なぜなら、幸せとは、「状態」を指すからです。

何が幸せなのか、は、人の心が決めます。
あなたが「今」の中に幸せの要素をみつけ、そこに尊さを感じたなら、
それが「幸せ」です。

多くの人が、幸せを、「嬉しさ」と勘違いしているように思います。
まぁ、似ていますからね。得られる感情やタイミングも。
でも、「嬉しさ」は何かを獲得したときに湧き上がる感情で、
「幸せ」はあくまでも状態です。
何かを獲得したから幸せになるのではない。

誰かと一緒にときを過ごす、とか、
風の流れを感じる、とか、金木犀の香りがする、とか、
そういう状態に対して、それを尊いと思う時、
「幸せ」になるわけですよね。

つまり幸せは他者がくれるものではなく、自分の心で解釈して、
自分で作り出すものだ、ということです。

では、ビジネスは、人を幸せにする要素で満たされているでしょうか?
今のビジネスは、とくに人と人が協働で何かを生み出すということより、
合理的に利益を出すことに意識を集中し、
それに失敗することが許されないという、殺伐としたものになっています。

リモート会議では、必要な会話が終わったら終了。
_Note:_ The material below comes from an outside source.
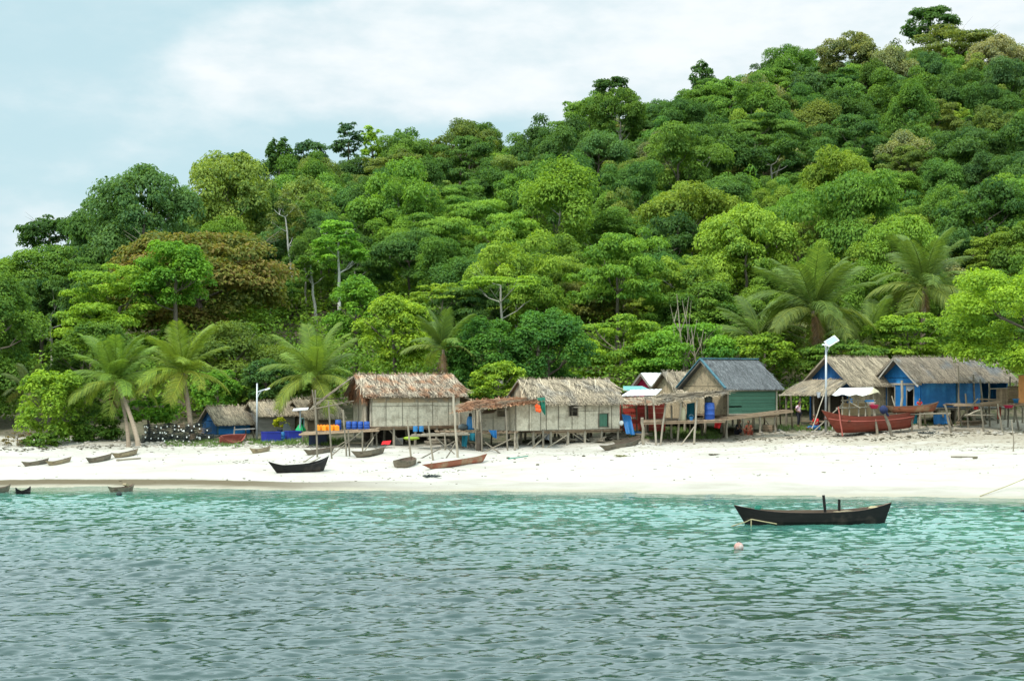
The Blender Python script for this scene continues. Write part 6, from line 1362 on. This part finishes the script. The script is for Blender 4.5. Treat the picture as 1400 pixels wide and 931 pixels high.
    if long_hair: mb.ball(hc + V((0, .10, -.03)), (.05, .05, .09), 10, 7)
    mb.build('hair', 'hair', t, world=False, smooth=True)
    Pp = {k: P[k] for k in ('pel', 'spi', 'che', 's0', 's1')}; Rr = dict(pel=.138, spi=.122, che=.142, s0=.075, s1=.075); cc = [['pel', 'spi', 'che'], ['che', 's0'], ['che', 's1']]
    for i in (0, 1): Pp[f'u{i}'] = P[f's{i}'].lerp(P[f'e{i}'], .65); Rr[f'u{i}'] = .062; cc.append([f's{i}', f'u{i}'])
    o = link('shirt', skin_mesh(cc, Rr, Pp, 'pel'), shirt, t)
    Pp = {k: P[k] for k in ('pel', 'l0', 'n0', 'l1', 'n1')}; Rr = dict(pel=.140, l0=.102, l1=.102, n0=.076, n1=.076); cc = [['pel', 'l0', 'n0'], ['pel', 'l1', 'n1']]
    for i in (0, 1): Pp[f'q{i}'] = P[f'n{i}'].lerp(P[f'a{i}'], .85); Rr[f'q{i}'] = .058; cc.append([f'n{i}', f'q{i}'])
    o = link('trousers', skin_mesh(cc, Rr, Pp, 'pel'), trousers, t)
    return t
q = GP(1092, 584); person(q, .9, 'person in pale pink top and dark trousers standing at the boardwalk end', 'stand', 'cloth_pinkwhite', 'cloth_dark', 1.02, True)
p = Wp(1117, 577, 91.3); p.z = g1(p.x, 91.3) + .12; person(p, -1.1, 'person in bright red shirt sitting in the dark porch', 'sit', 'cloth_red', 'cloth_blue', 1.12)
q = Wp(1025, 590, 89.6); q.z = g1(q.x, q.y); person(q, -.6, 'person in rust-red clothes squatting under the boardwalk', 'squat', 'cloth_rust', 'cloth_rust', 1.05)
q = Wp(1008, 590, 90.0); q.z = g1(q.x, q.y); person(q, .8, 'person in dark clothes squatting in the shade under the green house', 'squat', 'cloth_dark', 'cloth_dark', 1.05)
p = Wp(1257, 558, 91.4); person(p, -.2, 'child in a red shirt sitting at the foot of the bright blue wall', 'sit', 'cloth_red', 'cloth_navy', .72)

# ------------------------------------------------------------------ litter, weed and grass on the beach
def litter():
    r = random.Random(12); mb = MB(); 
    def bit(p, s, el=2.5):
        a = r.random() * 3.14; R = Matrix.Rotation(a, 3, 'Z'); mb.box(p + Vector((0, 0, s * .12)), (s * el * r.uniform(.5, 1.3), s * r.uniform(.5, 1.2), s * .35), R)
    for k in range(900):                                                  # scattered bits, denser up the beach
        px = r.uniform(-20, 1420); py = r.choice([r.uniform(600, 660), r.uniform(600, 632), r.uniform(596, 620)]) - max(0, (px - 800) / 600) * 14; p = GP(px, py); bit(p, r.uniform(.02, .07))
    for (x0, y0, x1, y1, n_, sc_) in [(0, 616, 330, 604, 260, .10), (330, 606, 470, 612, 120, .09), (1000, 603, 1180, 594, 200, .09), (1180, 616, 1400, 612, 150, .05), (1150, 603, 1400, 590, 220, .10), (880, 606, 1000, 600, 90, .07), (480, 646, 560, 640, 26, .05), (530, 655, 640, 643, 45, .06), (300, 632, 420, 630, 60, .05), (700, 622, 1000, 614, 70, .05), (380, 658, 640, 662, 25, .04)]:
        for k in range(n_): t = r.random(); p = GP(x0 + (x1 - x0) * t + r.gauss(0, 3), y0 + (y1 - y0) * t + r.gauss(0, 1.6)); bit(p, r.uniform(.4, 1.2) * sc_, 2)
    o = mb.build('beach_litter', 'weed'); stuff(o, 'dark scraps of weed, twigs and bark scattered along the tide lines', 'beach litter')
    mb = MB()
    for k in range(420):
        px = r.choice([r.uniform(0, 340), r.uniform(180, 420), r.uniform(1040, 1400)]); py = r.gauss(608 if px < 500 else 592, 2.5); p = GP(px, py); s = r.uniform(.05, .16); mb.ball(p + Vector((0, 0, s * .2)), (s, s * .8, s * .55), 6, 4, jit=.2)
    o = mb.build('beach_rubble', 'stone'); stuff(o, 'small stones, shells and coral rubble along the top of the beach', 'rubble')
    P, Nn = [], []; V = []
    rr = np.random.default_rng(3); areas = [(340, 470, 601, 609, 2600), (225, 330, 602, 611, 1500), (865, 985, 586, 600, 4200), (1060, 1150, 582, 589, 900), (1240, 1330, 572, 582, 500)]
    for x0, x1, y0, y1, n_ in areas:
        for k in range(n_ // 5):
            p = GP(rr.uniform(x0, x1), rr.uniform(y0, y1))
            for j in range(5):
                b_ = p + Vector((rr.normal(0, .12), rr.normal(0, .12), -.02)); h = rr.uniform(.06, .24); d = Vector((rr.normal(0, .06), rr.normal(0, .06), h)); s = Vector((.016, rr.normal(0, .01), 0)); V.append([b_ - s, b_ + s, b_ + d + s * .3, b_ + d - s * .3])
    V = np.array([[tuple(q) for q in f] for f in V]); me = mesh_np('grass', V.reshape(-1, 3), np.arange(len(V) * 4).reshape(-1, 4), rr.random(len(V))); o = link('grass', me, 'grass_blade'); stuff(o, 'short green grass growing between and under the huts', 'grass')
litter()
def clump(px, py, r_, mat, label, cat, name):
    p = GP(px, py); mb = MB(); rs = random.Random(int(px)); 
    for k in range(60): a = rs.random() * 6.28; d = r_ * rs.random() ** .6; q = p + Vector((math.cos(a) * d, math.sin(a) * d, .02)); e = q + Vector((rs.uniform(-.25, .25), rs.uniform(-.2, .2), rs.uniform(.02, .18) * r_)); mb.beam(q, e, .04, .025)
    o = mb.build(name, mat); tag(o, label, cat)
clump(1270, 593, .75, 'wire_dark', 'flat black heap of weed or net on the sand below the brown canoe', 'net heap', 'net_heap')
clump(850, 624, .35, 'weed_green', 'yellow-green clump of weed below the two canoes', 'weed clump', 'weed_clump')
clump(975, 622, .22, 'weed', 'small dark clump of weed on open sand below the green house', 'weed clump', 'weed_clump')
clump(590, 652, .45, 'wire_dark', 'dark strip of weed on the sand below the red plank canoe', 'weed clump', 'weed_clump')
def logp(a, b_, r_, mat, label, name='driftwood', cat='driftwood'): A, B = GP(*a), GP(*b_); mb = MB(); mb.pole(A + Vector((0, 0, r_ * .7)), B + Vector((0, 0, r_ * .7)), r_, r_ * .6, 7, 5, .04); o = mb.build(name, mat); tag(o, label, cat)
logp((160, 630.5), (192, 627.5), .07, 'driftwood', 'pale driftwood branch below the tan canoe at the left'); logp((1300, 625.5), (1337, 625), .045, 'pole_wood', 'straight dark stick lying on open sand at the right'); logp((695, 628), (722, 624), .04, 'net_green', 'short length of green net rope on the sand below the annex', 'net_rope', 'rope'); logp((540, 590), (560, 604), .03, 'paint_red', 'thin red pole leaning under the rusty-thatched house', 'thin_pole', 'pole')
def stone(px, py, r_, label, mat='stone'): p = GP(px, py); mb = MB(); mb.ball(p + Vector((0, 0, r_ * .25)), (r_, r_ * .8, r_ * .55), 9, 6, jit=.15); o = mb.build('beach_stone', mat); tag(o, label, 'stone')
stone(1333, 627, .14, 'dark stone beside the straight stick on the right-hand sand', 'weed'); stone(573, 633, .12, 'dark stone right of the end-on canoe', 'weed'); stone(695, 627, .11, 'dark stone on the sand right of the red plank canoe', 'weed'); stone(735, 636, .10, 'dark stone alone on the white sand below the long house', 'weed'); stone(798, 624, .10, 'dark stone left of the two canoes below the long house', 'weed')

# ------------------------------------------------------------------ clutter under and round the houses
def wood_pile(px, py, Y, label, w=1.0, n_=14, mat='driftwood'):
    c_ = Wp(px, py, Y); c_.z = g1(c_.x, c_.y); mb = MB(); rs = random.Random(int(px))
    for k in range(n_): a = c_ + Vector((rs.uniform(-w / 2, w / 2) * .3, rs.uniform(-.3, .3), .05 + .07 * (k // 4))); d = Vector((w * rs.uniform(.35, .55), rs.uniform(-.2, .2), rs.uniform(-.03, .06))); mb.pole(a - d, a + d, .04, .03, 6, 2, .01)
    o = mb.build('wood_pile', mat); tag(o, label, 'firewood')
wood_pile(770, 600, 87.0, 'heap of grey driftwood poles under the left half of the long house', 1.3); wood_pile(815, 598, 87.5, 'heap of sticks under the right half of the long house', 1.0)
wood_pile(600, 602, 86.5, 'stack of poles under the right half of the rusty-thatched house', 1.4); wood_pile(700, 604, 86.5, 'small stack of sticks under the annex corner', .9, 10)
wood_pile(846, 594, 88.5, 'untidy pile of poles at the right end of the long house', 1.2, 18); wood_pile(1330, 578, 93, 'stack of boards under the right-hand platform', 1.5, 16, 'plank_brown'); wood_pile(1215, 578, 92.5, 'pile of planks behind the stern of the red boat', 1.3, 12, 'plank_brown')
wood_pile(1320, 588, 89.5, 'loose branches on the sand before the right-hand platform', 1.4, 7); wood_pile(880, 597, 88.5, 'brushwood heap beside the short thick grey post', 1.0, 12)
def crate(px, py, Y, label, w=.5, mat='plank_grey'):
    c_ = Wp(px, py, Y); c_.z = g1(c_.x, c_.y); t = thing('wooden_crate', c_, label, 'crate', rz=random.uniform(-.4, .4)); mb = MB()
    for sx, sy, ex, ey in ((-w / 2, -w / 2, w / 2, -w / 2), (w / 2, -w / 2, w / 2, w / 2), (w / 2, w / 2, -w / 2, w / 2), (-w / 2, w / 2, -w / 2, -w / 2)):
        for z in (.08, .22, .36): mb.beam((sx * .98, sy * .98, z), (ex * .98, ey * .98, z), .02, .11)
    mb.build('slats', mat, t, world=False)
    for sx in (-1, 1):
        for sy in (-1, 1): mb = MB(); mb.beam((sx * w * .45, sy * w * .45, 0), (sx * w * .45, sy * w * .45, .43), .05, .05); mb.build('corner_post', mat, t, world=False)
crate(545, 604, 87, 'grey slatted crate under the left half of the rusty-thatched house'); crate(793, 600, 87.6, 'slatted crate in the shade under the middle of the long house'); crate(1050, 586, 91.0, 'wooden crate in the shade under the green wall', .6, 'plank_brown')
cloth('hung_cloth', [(744, 592), (752, 592), (751, 601), (745, 600)], 'cloth_grey', 'grey cloth hanging under the left corner of the long house', 'cloth', 3, Y=86.2)
cloth('hung_cloth', [(1160, 545), (1166, 545), (1166, 556), (1161, 555)], 'cloth_blue', 'small blue cloth hanging at the doorway behind the red boat', 'cloth', 3, Y=92.4)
無駄話は一切なし。
それが心地いいと思っているのかも知れないけれど、
だとしたら、その根本がすでに壊れているからですね。

働き方改革なんていいますが、
仕事の時間が短ければ短いほどいい、というのは、
それだけ仕事が「嫌なもの」になったからですね。

気の合う仲間たちと、楽しくて仕方ない仕事なら、
そうやって過ごしていることそのものに幸せを感じるはずです。

ビジネスは人の心の要素を削ぎ落としてしまったから、
やり過ぎると自死したりする悪しきものになってしまったのでしょう。

思いやりやぬくもりがなくなったからです。

コロナでリモートになったことが、
これからの若者たちの心にどんな影響を及ぼすか、とても心配しています。
人間はロボットにはなれないし、
心や脳の進化はデジタルの進歩の速さに圧倒的に負けています。

カタチばかりの思いやりではなく、本当に人間を思ったならば、
今の社会の様々な事柄は根底から間違っていると指摘せざるを得ない。

しかし、そうとわかっても、
なぜかそれを推し進めてしまうのもまた、人間なのですよね。

その矛盾は、恐らく人類滅亡の日まで、解決されないのでしょう。
だから、それを良しとせず、諦めず、抗いつづける必要もあるのです。

社会全体が「聞く力」「感じ取る力」の重要性に気づいて、
その醸成に力を入れなければ、
互いが互いをわからないことが原因となって、
社会は内部から崩壊していくでしょう。

日本社会の危機の本質は、そこにあるような気がしています。